◆ Recorded information:
---

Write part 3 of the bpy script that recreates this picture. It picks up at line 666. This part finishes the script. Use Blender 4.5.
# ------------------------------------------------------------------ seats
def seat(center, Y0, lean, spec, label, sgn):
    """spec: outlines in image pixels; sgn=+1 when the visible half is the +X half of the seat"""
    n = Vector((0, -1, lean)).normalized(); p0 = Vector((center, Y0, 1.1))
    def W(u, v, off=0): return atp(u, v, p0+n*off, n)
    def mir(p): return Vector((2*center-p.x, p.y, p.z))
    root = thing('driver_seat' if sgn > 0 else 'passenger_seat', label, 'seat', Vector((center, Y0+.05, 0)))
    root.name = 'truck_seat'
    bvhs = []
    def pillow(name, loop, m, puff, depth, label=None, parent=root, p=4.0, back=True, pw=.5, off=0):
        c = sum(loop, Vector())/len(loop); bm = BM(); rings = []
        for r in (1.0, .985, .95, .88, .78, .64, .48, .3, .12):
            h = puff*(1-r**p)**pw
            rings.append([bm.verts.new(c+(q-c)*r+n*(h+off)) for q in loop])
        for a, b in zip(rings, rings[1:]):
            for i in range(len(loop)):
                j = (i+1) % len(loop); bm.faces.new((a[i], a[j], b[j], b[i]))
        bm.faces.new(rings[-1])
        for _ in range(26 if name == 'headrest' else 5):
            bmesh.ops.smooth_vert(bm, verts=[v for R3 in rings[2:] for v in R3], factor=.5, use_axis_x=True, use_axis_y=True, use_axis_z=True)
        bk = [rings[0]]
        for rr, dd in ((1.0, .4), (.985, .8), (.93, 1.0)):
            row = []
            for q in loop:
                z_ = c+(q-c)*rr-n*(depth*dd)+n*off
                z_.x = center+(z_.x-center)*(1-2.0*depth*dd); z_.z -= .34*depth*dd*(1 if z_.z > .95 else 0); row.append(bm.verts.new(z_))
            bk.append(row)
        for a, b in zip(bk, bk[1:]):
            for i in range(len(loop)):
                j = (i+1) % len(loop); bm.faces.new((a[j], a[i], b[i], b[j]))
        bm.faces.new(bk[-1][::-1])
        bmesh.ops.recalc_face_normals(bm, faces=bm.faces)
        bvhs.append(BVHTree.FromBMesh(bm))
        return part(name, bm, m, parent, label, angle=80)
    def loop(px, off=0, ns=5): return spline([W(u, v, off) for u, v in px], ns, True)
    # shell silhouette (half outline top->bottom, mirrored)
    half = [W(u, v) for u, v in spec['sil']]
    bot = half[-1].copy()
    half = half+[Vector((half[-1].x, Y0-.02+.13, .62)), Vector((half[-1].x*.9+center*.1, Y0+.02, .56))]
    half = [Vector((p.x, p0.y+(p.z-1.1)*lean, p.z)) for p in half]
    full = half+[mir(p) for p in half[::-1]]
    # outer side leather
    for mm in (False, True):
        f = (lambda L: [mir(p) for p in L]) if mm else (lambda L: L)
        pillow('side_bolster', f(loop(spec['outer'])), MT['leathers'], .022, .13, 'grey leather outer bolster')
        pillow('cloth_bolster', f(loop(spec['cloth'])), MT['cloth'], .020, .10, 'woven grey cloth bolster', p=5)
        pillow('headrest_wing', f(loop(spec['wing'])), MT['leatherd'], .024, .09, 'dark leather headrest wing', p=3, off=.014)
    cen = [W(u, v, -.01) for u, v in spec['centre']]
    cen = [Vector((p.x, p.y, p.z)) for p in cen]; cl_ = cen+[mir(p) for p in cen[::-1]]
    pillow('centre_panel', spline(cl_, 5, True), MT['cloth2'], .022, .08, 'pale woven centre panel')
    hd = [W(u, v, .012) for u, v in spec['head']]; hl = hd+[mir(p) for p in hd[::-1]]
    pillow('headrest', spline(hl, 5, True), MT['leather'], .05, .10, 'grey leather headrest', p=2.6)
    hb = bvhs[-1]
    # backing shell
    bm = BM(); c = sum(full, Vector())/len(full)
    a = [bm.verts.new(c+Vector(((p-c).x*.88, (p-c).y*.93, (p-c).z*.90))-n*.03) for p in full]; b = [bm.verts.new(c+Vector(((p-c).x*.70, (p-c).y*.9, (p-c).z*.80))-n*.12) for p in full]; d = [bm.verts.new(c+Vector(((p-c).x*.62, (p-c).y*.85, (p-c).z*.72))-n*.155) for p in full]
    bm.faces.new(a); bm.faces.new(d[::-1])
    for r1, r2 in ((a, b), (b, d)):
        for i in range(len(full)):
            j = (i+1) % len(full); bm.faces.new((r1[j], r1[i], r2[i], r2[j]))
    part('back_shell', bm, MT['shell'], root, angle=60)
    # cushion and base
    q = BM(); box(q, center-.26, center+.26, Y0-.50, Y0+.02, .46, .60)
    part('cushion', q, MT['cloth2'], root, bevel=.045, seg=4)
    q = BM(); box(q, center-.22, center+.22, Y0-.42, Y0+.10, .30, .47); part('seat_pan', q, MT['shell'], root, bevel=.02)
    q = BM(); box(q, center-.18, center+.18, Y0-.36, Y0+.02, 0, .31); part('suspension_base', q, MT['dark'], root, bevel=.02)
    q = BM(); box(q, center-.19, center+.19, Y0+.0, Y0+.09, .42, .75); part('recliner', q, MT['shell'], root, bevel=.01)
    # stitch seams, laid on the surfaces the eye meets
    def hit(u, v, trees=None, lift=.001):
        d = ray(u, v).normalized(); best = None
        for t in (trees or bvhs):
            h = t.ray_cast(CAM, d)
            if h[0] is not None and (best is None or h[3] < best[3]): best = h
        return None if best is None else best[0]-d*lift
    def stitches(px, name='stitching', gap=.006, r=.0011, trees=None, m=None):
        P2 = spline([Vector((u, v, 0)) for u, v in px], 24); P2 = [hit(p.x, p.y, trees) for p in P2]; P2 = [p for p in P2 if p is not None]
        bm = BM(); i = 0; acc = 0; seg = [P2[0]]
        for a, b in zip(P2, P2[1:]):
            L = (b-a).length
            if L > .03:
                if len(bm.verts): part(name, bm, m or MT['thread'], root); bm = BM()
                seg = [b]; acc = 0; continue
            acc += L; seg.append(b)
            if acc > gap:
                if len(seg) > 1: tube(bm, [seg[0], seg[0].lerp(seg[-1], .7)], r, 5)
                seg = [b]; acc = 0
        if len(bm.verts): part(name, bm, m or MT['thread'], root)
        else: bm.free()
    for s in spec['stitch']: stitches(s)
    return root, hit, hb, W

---

◆ Task prompt:
Each line of the listing above should be output exactly.

◆ Output for this task:
Write part 3 of the bpy script that recreates this picture. It picks up at line 666. This part finishes the script. Use Blender 4.5.
# ------------------------------------------------------------------ seats
def seat(center, Y0, lean, spec, label, sgn):
    """spec: outlines in image pixels; sgn=+1 when the visible half is the +X half of the seat"""
    n = Vector((0, -1, lean)).normalized(); p0 = Vector((center, Y0, 1.1))
    def W(u, v, off=0): return atp(u, v, p0+n*off, n)
    def mir(p): return Vector((2*center-p.x, p.y, p.z))
    root = thing('driver_seat' if sgn > 0 else 'passenger_seat', label, 'seat', Vector((center, Y0+.05, 0)))
    root.name = 'truck_seat'
    bvhs = []
    def pillow(name, loop, m, puff, depth, label=None, parent=root, p=4.0, back=True, pw=.5, off=0):
        c = sum(loop, Vector())/len(loop); bm = BM(); rings = []
        for r in (1.0, .985, .95, .88, .78, .64, .48, .3, .12):
            h = puff*(1-r**p)**pw
            rings.append([bm.verts.new(c+(q-c)*r+n*(h+off)) for q in loop])
        for a, b in zip(rings, rings[1:]):
            for i in range(len(loop)):
                j = (i+1) % len(loop); bm.faces.new((a[i], a[j], b[j], b[i]))
        bm.faces.new(rings[-1])
        for _ in range(26 if name == 'headrest' else 5):
            bmesh.ops.smooth_vert(bm, verts=[v for R3 in rings[2:] for v in R3], factor=.5, use_axis_x=True, use_axis_y=True, use_axis_z=True)
        bk = [rings[0]]
        for rr, dd in ((1.0, .4), (.985, .8), (.93, 1.0)):
            row = []
            for q in loop:
                z_ = c+(q-c)*rr-n*(depth*dd)+n*off
                z_.x = center+(z_.x-center)*(1-2.0*depth*dd); z_.z -= .34*depth*dd*(1 if z_.z > .95 else 0); row.append(bm.verts.new(z_))
            bk.append(row)
        for a, b in zip(bk, bk[1:]):
            for i in range(len(loop)):
                j = (i+1) % len(loop); bm.faces.new((a[j], a[i], b[i], b[j]))
        bm.faces.new(bk[-1][::-1])
        bmesh.ops.recalc_face_normals(bm, faces=bm.faces)
        bvhs.append(BVHTree.FromBMesh(bm))
        return part(name, bm, m, parent, label, angle=80)
    def loop(px, off=0, ns=5): return spline([W(u, v, off) for u, v in px], ns, True)
    # shell silhouette (half outline top->bottom, mirrored)
    half = [W(u, v) for u, v in spec['sil']]
    bot = half[-1].copy()
    half = half+[Vector((half[-1].x, Y0-.02+.13, .62)), Vector((half[-1].x*.9+center*.1, Y0+.02, .56))]
    half = [Vector((p.x, p0.y+(p.z-1.1)*lean, p.z)) for p in half]
    full = half+[mir(p) for p in half[::-1]]
    # outer side leather
    for mm in (False, True):
        f = (lambda L: [mir(p) for p in L]) if mm else (lambda L: L)
        pillow('side_bolster', f(loop(spec['outer'])), MT['leathers'], .022, .13, 'grey leather outer bolster')
        pillow('cloth_bolster', f(loop(spec['cloth'])), MT['cloth'], .020, .10, 'woven grey cloth bolster', p=5)
        pillow('headrest_wing', f(loop(spec['wing'])), MT['leatherd'], .024, .09, 'dark leather headrest wing', p=3, off=.014)
    cen = [W(u, v, -.01) for u, v in spec['centre']]
    cen = [Vector((p.x, p.y, p.z)) for p in cen]; cl_ = cen+[mir(p) for p in cen[::-1]]
    pillow('centre_panel', spline(cl_, 5, True), MT['cloth2'], .022, .08, 'pale woven centre panel')
    hd = [W(u, v, .012) for u, v in spec['head']]; hl = hd+[mir(p) for p in hd[::-1]]
    pillow('headrest', spline(hl, 5, True), MT['leather'], .05, .10, 'grey leather headrest', p=2.6)
    hb = bvhs[-1]
    # backing shell
    bm = BM(); c = sum(full, Vector())/len(full)
    a = [bm.verts.new(c+Vector(((p-c).x*.88, (p-c).y*.93, (p-c).z*.90))-n*.03) for p in full]; b = [bm.verts.new(c+Vector(((p-c).x*.70, (p-c).y*.9, (p-c).z*.80))-n*.12) for p in full]; d = [bm.verts.new(c+Vector(((p-c).x*.62, (p-c).y*.85, (p-c).z*.72))-n*.155) for p in full]
    bm.faces.new(a); bm.faces.new(d[::-1])
    for r1, r2 in ((a, b), (b, d)):
        for i in range(len(full)):
            j = (i+1) % len(full); bm.faces.new((r1[j], r1[i], r2[i], r2[j]))
    part('back_shell', bm, MT['shell'], root, angle=60)
    # cushion and base
    q = BM(); box(q, center-.26, center+.26, Y0-.50, Y0+.02, .46, .60)
    part('cushion', q, MT['cloth2'], root, bevel=.045, seg=4)
    q = BM(); box(q, center-.22, center+.22, Y0-.42, Y0+.10, .30, .47); part('seat_pan', q, MT['shell'], root, bevel=.02)
    q = BM(); box(q, center-.18, center+.18, Y0-.36, Y0+.02, 0, .31); part('suspension_base', q, MT['dark'], root, bevel=.02)
    q = BM(); box(q, center-.19, center+.19, Y0+.0, Y0+.09, .42, .75); part('recliner', q, MT['shell'], root, bevel=.01)
    # stitch seams, laid on the surfaces the eye meets
    def hit(u, v, trees=None, lift=.001):
        d = ray(u, v).normalized(); best = None
        for t in (trees or bvhs):
            h = t.ray_cast(CAM, d)
            if h[0] is not None and (best is None or h[3] < best[3]): best = h
        return None if best is None else best[0]-d*lift
    def stitches(px, name='stitching', gap=.006, r=.0011, trees=None, m=None):
        P2 = spline([Vector((u, v, 0)) for u, v in px], 24); P2 = [hit(p.x, p.y, trees) for p in P2]; P2 = [p for p in P2 if p is not None]
        bm = BM(); i = 0; acc = 0; seg = [P2[0]]
        for a, b in zip(P2, P2[1:]):
            L = (b-a).length
            if L > .03:
                if len(bm.verts): part(name, bm, m or MT['thread'], root); bm = BM()
                seg = [b]; acc = 0; continue
            acc += L; seg.append(b)
            if acc > gap:
                if len(seg) > 1: tube(bm, [seg[0], seg[0].lerp(seg[-1], .7)], r, 5)
                seg = [b]; acc = 0
        if len(bm.verts): part(name, bm, m or MT['thread'], root)
        else: bm.free()
    for s in spec['stitch']: stitches(s)
    return root, hit, hb, W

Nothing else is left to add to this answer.